Task directions: Begin with the line containing "Recreate this scene" and end with the line containing "PI = math.pi"; set down that block verbatim and nothing else.

## start

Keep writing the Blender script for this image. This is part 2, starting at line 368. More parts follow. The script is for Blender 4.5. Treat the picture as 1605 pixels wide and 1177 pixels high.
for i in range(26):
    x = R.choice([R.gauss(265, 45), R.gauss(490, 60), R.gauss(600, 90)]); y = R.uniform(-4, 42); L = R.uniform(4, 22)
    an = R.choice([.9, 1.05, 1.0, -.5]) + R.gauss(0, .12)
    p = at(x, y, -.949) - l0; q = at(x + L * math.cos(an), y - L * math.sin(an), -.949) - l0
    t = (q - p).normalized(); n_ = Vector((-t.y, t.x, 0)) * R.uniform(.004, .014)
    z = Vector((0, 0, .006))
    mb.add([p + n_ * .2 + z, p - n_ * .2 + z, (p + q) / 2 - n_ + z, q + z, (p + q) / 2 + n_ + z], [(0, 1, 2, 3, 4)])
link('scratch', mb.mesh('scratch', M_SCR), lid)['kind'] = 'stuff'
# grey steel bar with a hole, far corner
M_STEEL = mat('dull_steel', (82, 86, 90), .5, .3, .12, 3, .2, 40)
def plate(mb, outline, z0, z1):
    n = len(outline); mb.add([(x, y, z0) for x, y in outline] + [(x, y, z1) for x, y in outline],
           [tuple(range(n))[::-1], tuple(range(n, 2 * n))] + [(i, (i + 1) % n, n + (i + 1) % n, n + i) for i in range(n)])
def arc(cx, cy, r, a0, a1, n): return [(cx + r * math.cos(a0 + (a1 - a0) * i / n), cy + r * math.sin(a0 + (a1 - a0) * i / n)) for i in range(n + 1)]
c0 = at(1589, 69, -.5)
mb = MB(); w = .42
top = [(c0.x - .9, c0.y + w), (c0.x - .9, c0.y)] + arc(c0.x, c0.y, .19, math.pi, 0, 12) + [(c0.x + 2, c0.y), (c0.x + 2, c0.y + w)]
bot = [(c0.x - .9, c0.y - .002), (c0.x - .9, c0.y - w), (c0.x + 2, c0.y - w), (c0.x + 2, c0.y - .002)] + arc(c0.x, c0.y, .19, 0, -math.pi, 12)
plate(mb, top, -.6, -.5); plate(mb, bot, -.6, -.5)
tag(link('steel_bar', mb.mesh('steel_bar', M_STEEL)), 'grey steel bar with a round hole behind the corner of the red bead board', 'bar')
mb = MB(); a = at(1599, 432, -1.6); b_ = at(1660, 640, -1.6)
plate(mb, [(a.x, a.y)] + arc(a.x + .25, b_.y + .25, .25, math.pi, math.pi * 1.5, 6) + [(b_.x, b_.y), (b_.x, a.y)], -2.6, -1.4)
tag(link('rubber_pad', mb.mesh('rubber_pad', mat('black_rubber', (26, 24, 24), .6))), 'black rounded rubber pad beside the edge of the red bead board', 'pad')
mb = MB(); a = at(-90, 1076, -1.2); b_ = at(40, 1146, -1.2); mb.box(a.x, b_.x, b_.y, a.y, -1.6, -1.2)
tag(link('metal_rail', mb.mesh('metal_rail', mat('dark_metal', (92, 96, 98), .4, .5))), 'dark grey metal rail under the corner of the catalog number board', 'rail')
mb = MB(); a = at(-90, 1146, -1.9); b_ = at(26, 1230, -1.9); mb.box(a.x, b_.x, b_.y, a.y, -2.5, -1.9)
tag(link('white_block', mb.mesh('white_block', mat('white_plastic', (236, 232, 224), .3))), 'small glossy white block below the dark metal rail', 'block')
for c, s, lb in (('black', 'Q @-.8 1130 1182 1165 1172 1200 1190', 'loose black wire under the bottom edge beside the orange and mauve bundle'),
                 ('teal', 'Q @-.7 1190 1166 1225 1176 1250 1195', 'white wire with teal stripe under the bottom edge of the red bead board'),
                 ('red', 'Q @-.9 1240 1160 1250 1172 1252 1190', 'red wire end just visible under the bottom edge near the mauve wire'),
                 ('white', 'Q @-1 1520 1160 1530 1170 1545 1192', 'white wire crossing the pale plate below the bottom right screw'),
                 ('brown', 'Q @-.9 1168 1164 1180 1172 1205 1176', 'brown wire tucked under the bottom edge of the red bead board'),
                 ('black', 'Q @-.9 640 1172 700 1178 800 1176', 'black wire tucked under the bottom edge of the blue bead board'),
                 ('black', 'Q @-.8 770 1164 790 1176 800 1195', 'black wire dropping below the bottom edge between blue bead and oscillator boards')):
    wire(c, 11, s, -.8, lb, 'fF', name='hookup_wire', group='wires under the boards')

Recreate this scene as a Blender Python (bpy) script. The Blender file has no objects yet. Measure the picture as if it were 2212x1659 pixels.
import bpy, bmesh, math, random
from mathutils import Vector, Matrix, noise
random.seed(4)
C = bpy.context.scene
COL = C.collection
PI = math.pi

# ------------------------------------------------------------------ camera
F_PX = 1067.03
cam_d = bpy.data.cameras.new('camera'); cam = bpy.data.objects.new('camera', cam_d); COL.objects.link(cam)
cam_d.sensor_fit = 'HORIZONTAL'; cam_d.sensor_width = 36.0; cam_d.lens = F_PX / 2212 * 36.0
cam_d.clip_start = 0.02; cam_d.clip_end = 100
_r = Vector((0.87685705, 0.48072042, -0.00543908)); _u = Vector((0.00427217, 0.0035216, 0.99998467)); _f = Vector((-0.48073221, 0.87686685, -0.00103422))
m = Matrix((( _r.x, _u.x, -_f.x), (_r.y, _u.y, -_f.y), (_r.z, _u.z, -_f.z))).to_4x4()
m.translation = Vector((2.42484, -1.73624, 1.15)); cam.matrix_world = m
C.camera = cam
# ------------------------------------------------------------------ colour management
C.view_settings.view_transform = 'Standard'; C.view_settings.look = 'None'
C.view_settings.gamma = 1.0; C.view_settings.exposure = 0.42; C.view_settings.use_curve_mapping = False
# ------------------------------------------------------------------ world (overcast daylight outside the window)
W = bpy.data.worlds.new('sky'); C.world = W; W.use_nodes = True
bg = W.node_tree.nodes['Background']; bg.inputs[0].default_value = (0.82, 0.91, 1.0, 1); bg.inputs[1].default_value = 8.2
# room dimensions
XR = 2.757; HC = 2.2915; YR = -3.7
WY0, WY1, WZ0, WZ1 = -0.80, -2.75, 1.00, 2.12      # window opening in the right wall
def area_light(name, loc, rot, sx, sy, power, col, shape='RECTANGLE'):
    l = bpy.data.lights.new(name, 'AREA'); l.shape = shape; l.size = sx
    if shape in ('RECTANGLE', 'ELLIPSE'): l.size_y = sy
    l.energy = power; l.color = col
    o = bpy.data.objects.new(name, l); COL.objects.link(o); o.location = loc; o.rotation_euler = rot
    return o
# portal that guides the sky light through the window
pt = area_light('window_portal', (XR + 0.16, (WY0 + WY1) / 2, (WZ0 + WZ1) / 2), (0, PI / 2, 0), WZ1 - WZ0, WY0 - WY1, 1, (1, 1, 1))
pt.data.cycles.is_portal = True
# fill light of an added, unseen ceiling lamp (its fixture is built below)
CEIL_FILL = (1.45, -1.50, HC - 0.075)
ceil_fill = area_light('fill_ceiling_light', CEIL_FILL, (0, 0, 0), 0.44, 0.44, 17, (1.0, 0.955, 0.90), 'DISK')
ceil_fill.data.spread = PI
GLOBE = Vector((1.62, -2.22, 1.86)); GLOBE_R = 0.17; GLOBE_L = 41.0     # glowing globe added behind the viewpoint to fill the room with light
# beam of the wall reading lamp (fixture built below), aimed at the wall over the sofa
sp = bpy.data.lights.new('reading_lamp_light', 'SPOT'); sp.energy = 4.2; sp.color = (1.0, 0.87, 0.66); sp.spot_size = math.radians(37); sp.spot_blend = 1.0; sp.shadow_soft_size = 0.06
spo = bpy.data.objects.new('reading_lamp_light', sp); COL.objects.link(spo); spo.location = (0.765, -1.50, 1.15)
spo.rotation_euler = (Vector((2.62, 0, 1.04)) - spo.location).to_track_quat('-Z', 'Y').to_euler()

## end

Solution:
Recreate this scene as a Blender Python (bpy) script. The Blender file has no objects yet. Measure the picture as if it were 2212x1659 pixels.
import bpy, bmesh, math, random
from mathutils import Vector, Matrix, noise
random.seed(4)
C = bpy.context.scene
COL = C.collection
PI = math.pi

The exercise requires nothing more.